The 911 was first introduced in 1964 as a two-door sports car, and the concept changed very little over the years. Although the car became significantly more powerful and good-looking, may we add, it remained the embodiment of everything Porsche stands for – extravagance and top performance. That is even more true with the newest 2022 Porsche 911 Turbo S trim.
The traditional 911 mission statement remains: it has to be useable and comfortable every day, but also one of the most rewarding drivers cars on the market. Not only has the new car been built to be even more of a breeze to live with, it’s much quicker than the car it replaces, too.
The Porsche’s interior might not look quite as exotic as a Ferrari’s but it feels miles better built and comes with no less than three infotainment screens, including a sat-nav system that’s as good as you’ll find in the best executive cars.

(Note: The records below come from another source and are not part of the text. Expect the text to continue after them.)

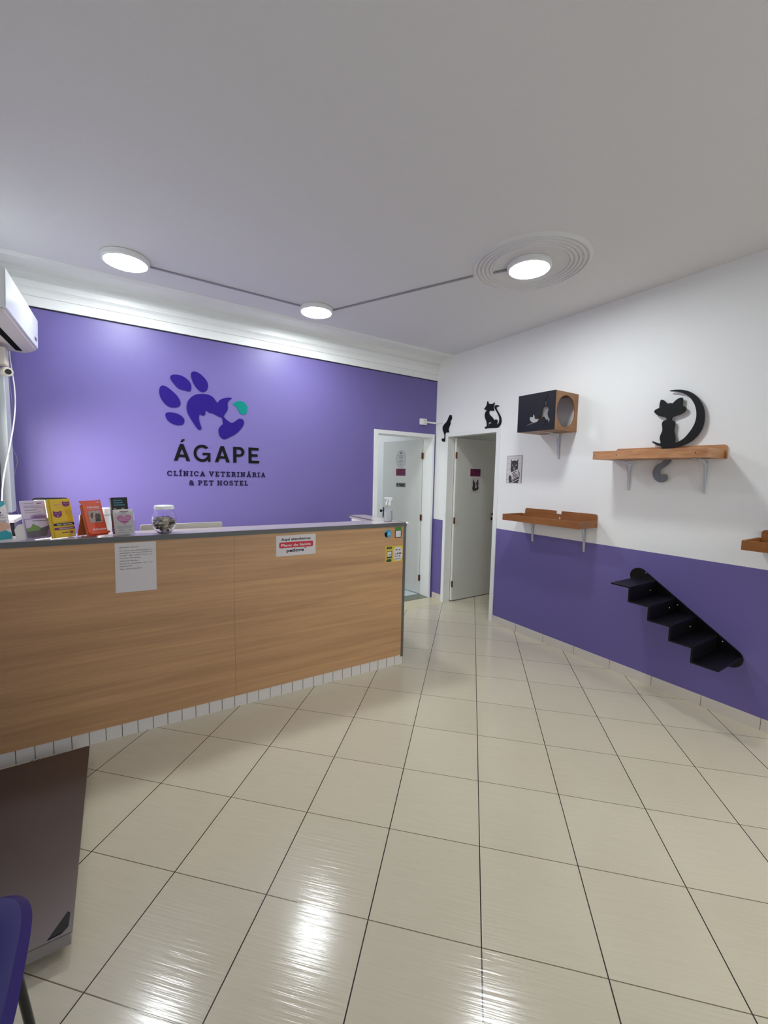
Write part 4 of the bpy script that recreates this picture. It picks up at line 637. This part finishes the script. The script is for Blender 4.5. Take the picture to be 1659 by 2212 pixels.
# lilac leaflets in a clear-fronted white stand
F=lean(-3.893,-1.325,30,13,1.13,.017)
t=thing('leaflet_stand','white leaflet stand with lilac and green pocket, beside the yellow leaflets','leaflet stand',(-3.92,-1.33,ZT))
MB(F).box(-.052,.048,.006,.016,.0,.215).build('leaflets','lilac',t,.001)
plate('base_wings',[[(-.090,0.003),(.074,0.003),(.074,.05),(.070,.075),(.06,.088),(.048,.09),(-.052,.09),(-.075,.085),(-.092,.06),(-.090,.03)]],.003,'paper',F,t,-.004)
plate('pocket_front',[rect(-.05,.048,0.003,.112)],.002,'lilac2',F,t,.004)
plate('lilac_field',[rect(-.049,.047,.060,.108)],.0004,'lilac',F,t,.0064)
plate('green_print',[[(-.048,.06),(-.03,.065),(-.02,.085),(-.01,.075),(0,.07),(.01,.055),(0,.045),(-.048,.042)]],.0004,'green',F,t,.007)
plate('dark_print',[[(-.048,.012),(-.048,.044),(0,.046),(.02,.06),(.045,.07),(.03,.012),(-.03,.006)]],.0004,'greyprint',F,t,.0068)
plate('oval_mark',[ell(.012,.122,.032,.014)],.0004,'lilac2',F,t,-.0045)
text('lettering','Comfortis',-.008,.119,.036,.007,'plum',F,t,-.004,.0004,bold=.02)
bars('print',[(-.04,-.0,.196,.003),(-.04,.02,.184,.002),(-.04,.03,.176,.002),(-.04,.01,.160,.003),(-.04,.026,.148,.002)],'ink2',F,t,-.0058)
bars('print',[(.012,.032,.196,.005)],'plum',F,t,-.0058)
bars('print',[(-.02,.045,.098,.003)],'ink',F,t,.007)
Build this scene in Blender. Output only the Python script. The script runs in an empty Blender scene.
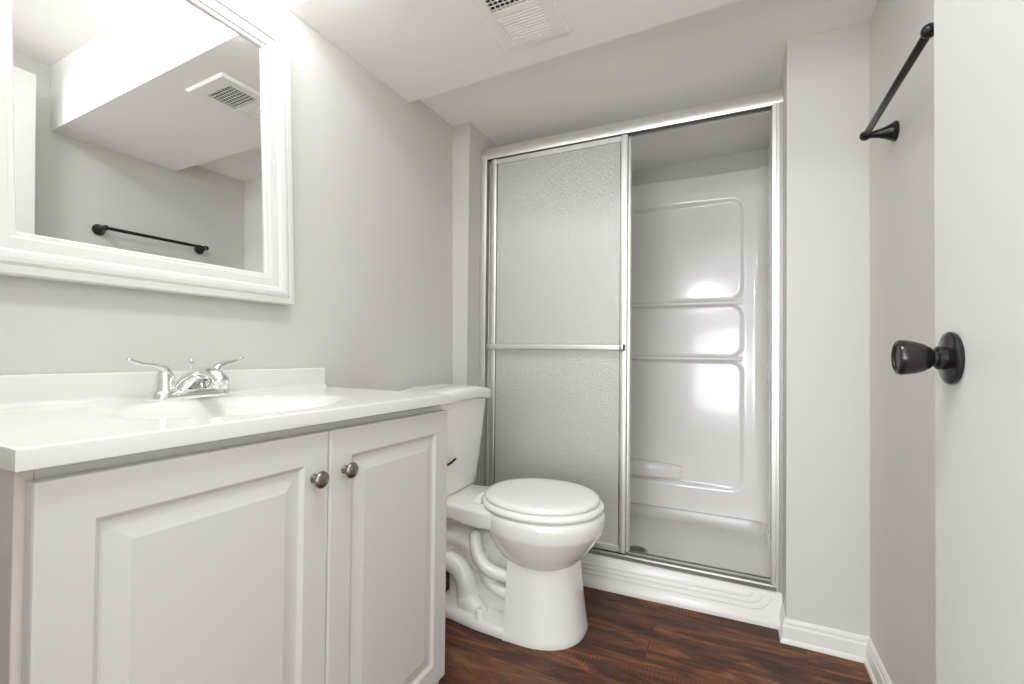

In fact, the screens are used for most of the car’s controls – you only get nine physical buttons on the top half of the dash – leaving the way clear for a flash of trim that runs the width of the car. A premium audio system from Bose is standard, and a Burmester stereo is optional, too. There’s also wireless Apple CarPlay and Android Auto as well as subscription services for SiriusXM satellite radio and a Wi-Fi hotspot.
It’s super easy to get settled and comfortable inside the 911 Turbo. The electric steering column and adjustable seats mean you can quickly locate and fix your ideal set up. Being a Porsche, it doesn’t take long – the pedals are exquisitely positioned, visibility is vast and you can place its enormous width surprisingly well thanks to those curved front wings being so pronounced in your field of view. Leather upholstery comes as standard (you can extend it onto the rest of the interior at extra cost) and a wide range of interior colour options make it possible to have a 911 with its own unique feel.
As with all 911 models, the Turbo and Turbo S are technically four-seaters, although the rear seats aren’t usable by adults.
Globally, the interior quality feels suitably Porsche-like throughout. Storage is good, with fixed door pockets that can swallow everything from a wallet to a bottle of water.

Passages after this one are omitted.